The Servant

Joseph Losey / 1963



Quando, no genérico, a câmara filma um impecavelmente vestido Dirk Bogarde (Hugo) cruzando uma charmosa square londrina (a Royal Avenue, em Chelsea), julgamos estar a seguir um gentleman que volta no seu passo seguro a casa; mas logo depois ficamos a saber que este putativo senhor é um criado doméstico que se dirige a uma entrevista de emprego – e que o jovem esparramado no cadeirão de praia, gozando uma sesta após beber demasiadas cervejas ao almoço, que Hugo vai encontrar no seio da grande bagunça de uma casa, é o seu futuro senhor, Tony (James Fox).
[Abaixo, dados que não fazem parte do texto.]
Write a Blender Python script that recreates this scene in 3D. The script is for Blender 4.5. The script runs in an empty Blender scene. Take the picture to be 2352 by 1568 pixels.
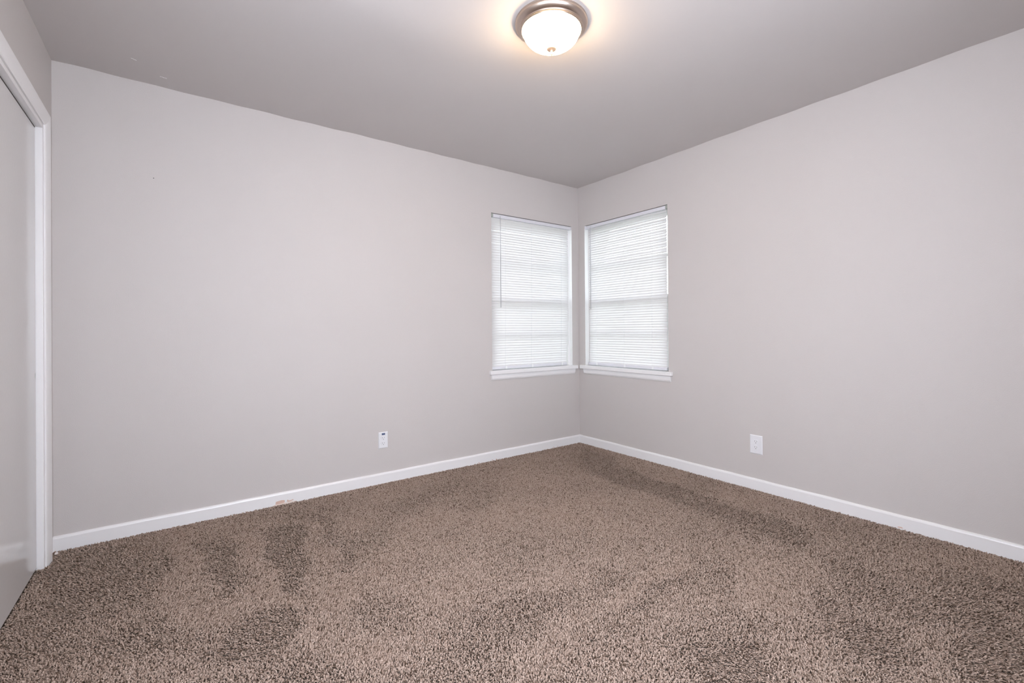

Não evitamos pensar: there’s something off here– e pensamos muito bem, pois esta é a primeira alusão às tensões de classe, às contradições entre a valia das personagens e as respectivas posições sociais, que o filme vai explorar.

Hugo é contractado e lidera a remodelação e ornamentação da casa, impressionando Tony não pelo zelo e agilidade com que dirige os trabalhos, mas por demonstrar um conhecimento inaudito de combinações elegantes e das últimas tendências no design de interiores – o criado é um esteta! Na ordem devida a uma casa de bem e nas noções de elegância, na gastronomia e no vinho, na postura e na segurança que exibe ao tratar de inconveniências ou agir em sociedade, o criado ensina e corrige o jovem gentlemanwho doesn’t have a clue– e o seu rigor e extrema competência são recebidos com surpresa mas fascínio por Tony, que do dia para a noite vê a sua casa ostentar o requinte e o bom gosto próprios da sua classe. Estabelecido, Tony convida a sua noiva, Susan (Wendy Craig), para jantar lá em casa – e assim chegamos ao momento charneira do filme.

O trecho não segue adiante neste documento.